Another concern is the departure of Terrell Owens. Williams is going to get plenty of attention from opposing defenses, particularly with unproven talents like Patrick Crayton or Miles Austin lining up opposite him.

Frankly, is Williams a legitimate #1 receiver? He has always had talent and promise, but for the most part hasn’t lived up to the expectation. It ‘s time to start questioning whether he ever will.

Antonio Bryant, TB
Current ADP: 4.12

Last year, Bryant came out of nowhere and posted career highs in about every category measured, including receptions (83), receiving yards (1248), and TDs (7).
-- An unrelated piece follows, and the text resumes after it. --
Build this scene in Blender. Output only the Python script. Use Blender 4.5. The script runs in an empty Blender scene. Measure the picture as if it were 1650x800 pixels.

I would give Bryant a one in six chance of approaching those numbers this year, and for one glaring reason. Last season, he had an adequate Jeff Garcia throwing him the ball. This year, an unproven Luke McCown (try not to puke) or a mediocre Byron Leftwich will likely be on the throwing end of Bryant’s targets. Color me skeptical, but I don’t think McCown or Leftwhich can even approach Garcia’s effectiveness, which will certainly hurt Bryant’s production.

Furthermore, Tampa Bay expects to return its focus on the running game that went by the wayside last year. In 2008, the Buccaneers QBs threw the ball 562 times. As a frame of reference, only four teams attempted more passes: New Orleans, Denver, Arizona, and Philadelphia. Put the Bucs in that list and they stick out like a sore thumb. You’ve got to think that Raheem Morris brings back the attention back to the running game, hence the acquisition of Derrick Ward. If we assume something like 466 passing attempts, (Tampa’s 2007 total) there will be significantly less throws going Bryant’s way in 2009.

In addition to the lack of opportunities, Bryant is going to be on every defensive coordinator’s radar this year, which is a recipe for regression. Don’t waste your time.